Hi, yes I'm just trying to work out the Mac side of Parallels, I'm probably going to have to do it through Time Machine seeing as I've got to put the image back on the Mac. Maybe I cant do what I'm trying to do unless I clone the whole disc which I don't want to do.
I might have a bit of a play around with VMware as well.
Hi there
I think the problem with Parallels is that after the expiration of the trial your VM won't run whatever method you used to restore it.
I don't know about VMware on a mac but the free vmplayer works just fine - to backup the VM just simply save the vm folder using file explorer or from within the vm itself create an Image using an imaging program like macrium or acronis and save to a shared hdd that the vm has access to.

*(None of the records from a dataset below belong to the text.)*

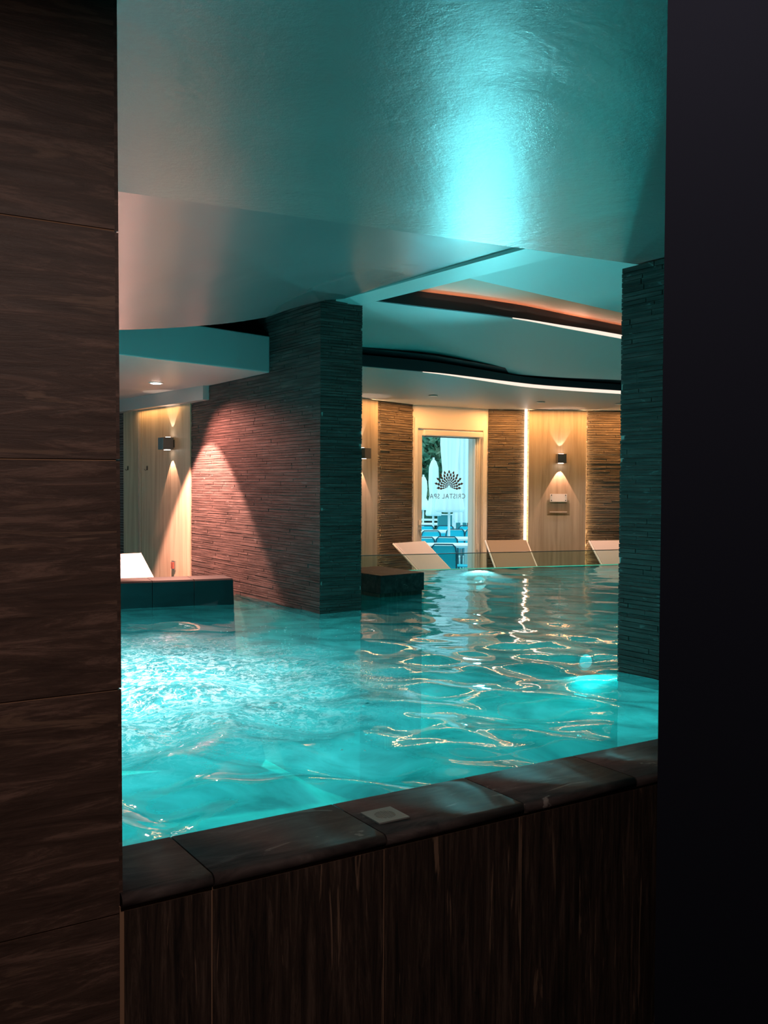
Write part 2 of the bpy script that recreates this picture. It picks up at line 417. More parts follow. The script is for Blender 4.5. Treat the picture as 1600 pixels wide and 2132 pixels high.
# coping stones with a rounded lip
for i, (a_, c_) in enumerate(zip(us, us[1:])):
    if i == 0: a_ -= 0.008
    L = c_ - a_ - 0.004; prof = []
    y0, y1, zt, zb_ = -0.012, V1 - V0, 0.034, 0.0
    for k in range(7):
        t = math.pi / 2 * k / 6; prof.append((y0 + 0.017 * (1 - math.sin(t)), 0.017 * (1 - math.cos(t)) * 0 + 0.017 - 0.017 * math.cos(t)))
    prof = [(y0 + 0.017 * (1 - math.sin(t)), 0.017 - 0.017 * math.cos(t)) for t in [math.pi / 2 * k / 5 for k in range(6)]]
    prof += [(y0 + 0.017 * (1 - math.cos(t)), 0.017 + 0.017 * math.sin(t)) for t in [math.pi / 2 * k / 5 for k in range(1, 6)]]
    prof += [(y1, zt), (y1, zb_)]
    t = MB(); n = len(prof); t.v = [(-L / 2, p[0], p[1]) for p in prof] + [(L / 2, p[0], p[1]) for p in prof]
    t.f = [tuple(range(n)), tuple(reversed(range(n, 2 * n)))] + [(k, (k + 1) % n, n + (k + 1) % n, n + k) for k in range(n)]
    o = bpy.data.objects.new('coping_stone', t.mesh('coping_stone', 'coping_stone')); COL.objects.link(o)
    for p in o.data.polygons: p.use_smooth = abs(p.normal.x) < 0.5
    o.matrix_world = Matrix.Translation(W((a_ + c_) / 2, V0, ZCB)) @ Matrix.Rotation(ALPHA, 4, 'Z'); o.parent = half

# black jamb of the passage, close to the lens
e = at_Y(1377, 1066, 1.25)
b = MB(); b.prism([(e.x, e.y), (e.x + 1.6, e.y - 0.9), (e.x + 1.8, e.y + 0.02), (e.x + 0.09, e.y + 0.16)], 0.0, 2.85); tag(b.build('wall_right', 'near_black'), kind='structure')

# ---------------------------------------------------------------- pool
c0 = at_z(667, 1279, ZW)                              # near corner of the big stone wall, at the water
gl0, gl1 = at_z(756, 1191.5, ZW), at_z(1289, 1176, ZW); gd = (gl1 - gl0).normalized(); gl0 = gl0 - gd * 1.6; gl1 = gl1 + gd * 4.5
sb0, sb1 = at_z(495, 1268, ZW), at_z(247, 1260, ZW); sd = (sb1 - sb0).normalized(); sb1 = sb1 + sd * 4.0
def ynear(x): return (V1 - 0.004 - x * N.x) / N.y
def yfar(x):
    yg = gl0.y + (x - gl0.x) * gd.y / gd.x
    if x < -1.0:
        return yg
    return yg
NX, NY = 400, 430
xs = np.linspace(-5.2, 6.6, NX)
xs = np.sort(np.concatenate([np.linspace(-5.2, -1.7, 50), np.linspace(-1.69, 2.4, 260), np.linspace(2.41, 6.6, 60)])); NX = len(xs)
ts = np.linspace(0, 1, NY) ** 1.25
vx = np.repeat(xs[:, None], NY, 1); yn = np.array([ynear(x) for x in xs])[:, None]
yf = np.array([yfar(x) for x in xs])[:, None]
# smooth step where the back edge jumps from the ledge to the glass
vy = yn + (yf - yn) * ts[None, :]
rng = np.random.default_rng(5); h = np.zeros_like(vx)
for i in range(60):
    lam = 0.15 * (1.0 / 0.15) ** rng.random(); th_ = rng.normal(1.25, 0.8); k = 2 * math.pi / lam
    ph = rng.random() * 6.28; amp = 0.0105 * lam ** 1.0 * (1.0 if lam > 0.3 else lam / 0.3)
    h += amp * np.sin(k * (vx * math.cos(th_) + vy * math.sin(th_)) + ph + 0.7 * np.sin(1.3 * vx + 0.9 * vy + i))
calm = np.clip(1.0 - (vy - 3.4) / 4.6, 0.15, 1.0)
h *= 0.58 * calm
co = np.stack([vx, vy, ZW + h], -1).reshape(-1, 3)
ii, jj = np.meshgrid(np.arange(NX - 1), np.arange(NY - 1), indexing='ij'); q0 = (ii * NY + jj).ravel()
fc = np.stack([q0, q0 + NY, q0 + NY + 1, q0 + 1], -1)
cx_, cy_ = co[q0, 0], co[q0, 1]                        # the ledge closes the pool on the left
fc = fc[~((cx_ < -1.0) & (cy_ > sb0.y + (cx_ - sb0.x) * sd.y / sd.x + 0.12 + 9.0 * np.clip((cx_ + 1.32) / 0.32, 0, 1)))]
me = bpy.data.meshes.new('pool_water'); me.vertices.add(len(co)); me.vertices.foreach_set('co', co.ravel())
me.loops.add(fc.size); me.loops.foreach_set('vertex_index', fc.ravel().astype(np.int32))
me.polygons.add(len(fc)); me.polygons.foreach_set('loop_start', np.arange(0, fc.size, 4, dtype=np.int32))
me.update(calc_edges=True); me.validate(); me.polygons.foreach_set('use_smooth', np.ones(len(me.polygons), dtype=bool)); me.materials.append(MATS['water'])
wo = bpy.data.objects.new('pool_water', me); COL.objects.link(wo)
tag(wo, 'rippled turquoise pool water reflecting the far wall and the door', 'water', kind='stuff')
# basin
b = MB(); pts = [W(-8, V1 - 0.02), W(12.5, V1 - 0.02), Vector((9.5, 14.0, 0)), Vector((-7.5, 13.5, 0))]
b.prism([(-6.5, -1.5), (9, 7.0), (9.0, 13.6), (-6.5, 11.2)], -0.62, -0.5)
basin = tag(b.build('pool_basin', 'pool_plaster'), kind='structure')
b = MB(); b.box(W(2.0, V1 - 0.05, 0.1), A, N, UP, (8.5, 0.045, 0.62)); b.build('basin_wall', 'pool_plaster', basin)
b = MB(); g_n = Vector((-gd.y, gd.x, 0)); m_ = (gl0 + gl1) / 2; b.box(m_ + g_n * 0.06 + UP * (0.14 - ZW), gd, g_n, UP, ((gl1 - gl0).length / 2, 0.05, 0.66)); b.build('basin_wall', 'pool_plaster', basin)
b = MB(); b.box(Vector((-5.25, 4.5, 0.1)), Y3, X3, UP, (5.0, 0.05, 0.68)); b.build('basin_wall', 'pool_plaster', basin)
b = MB(); b.box(Vector((6.6, 9.0, 0.1)), Y3, X3, UP, (4.0, 0.05, 0.68)); b.build('basin_wall', 'pool_plaster', basin)
# glass pool edge
b = MB(); b.box(m_ - UP * (ZW - 0.865) , gd, g_n, UP, ((gl1 - gl0).length / 2, 0.008, 0.115))
ge = thing('glass_pool_edge', (m_.x, m_.y, 0.75), 'low clear glass barrier along the far edge of the pool', 'glass barrier')
b.build('glass_panel', 'pool_glass', ge)
b = MB(); b.box(m_ - UP * (ZW - 0.983), gd, g_n, UP, ((gl1 - gl0).length / 2, 0.011, 0.004)); b.build('top_rail', 'lamp_metal', ge)

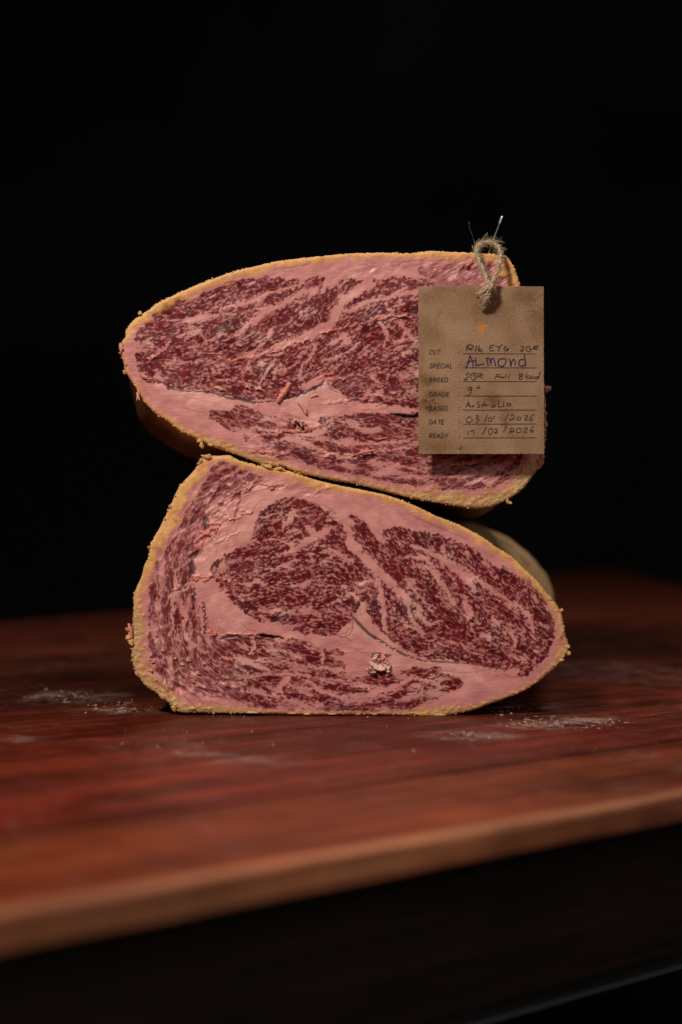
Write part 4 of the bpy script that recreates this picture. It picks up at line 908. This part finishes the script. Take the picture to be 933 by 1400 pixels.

I think bootcamp runs windows just fine on a mac- not sure exactly how it works but people seem to be satisfied with that method too. This would be more like double booting though.
Cheers
jimbo
I'm going to buy Parallels before it expires, also I've been reading a fair bit about Parallels and backing up, it looks like I'll be able to do what I want in Time Machine you just have to tell it where to look.
Bootcamp is good, but sometimes I want to do something on the Mac side and I have to reboot, also I've now got TP and Chrome on there as well. It's just good playing around with all these OS without having to reboot.
Ive still got Bootcamp and now in Parallels, you just tell Parallels where it is and it sets it all up as 8.1 in Parallels.
The next hard bit is going to be installing Dual drives in the Mac Mini so I can get SSD speed and migrating all this mess over to the SSD.
Hi there
Some stand alone recovery programs can copy partitions / disk images irrespective of the file system. For example you could boot a Linux Live distro from a USB and simply copy your OS'es over to the SSD with the Linux DD command (use it carefully though), or a thing like clonezilla/filezilla. Acronis will also handle any type of partition / file system too --simply backup the original (source) on to a temporary storage device and then restore to your SSD (target).
Cheers
jimbo
Thanks for that Jimbo, looks like I've got a few options now, now all I've got to do is get motivated to buy the SSD and put it in.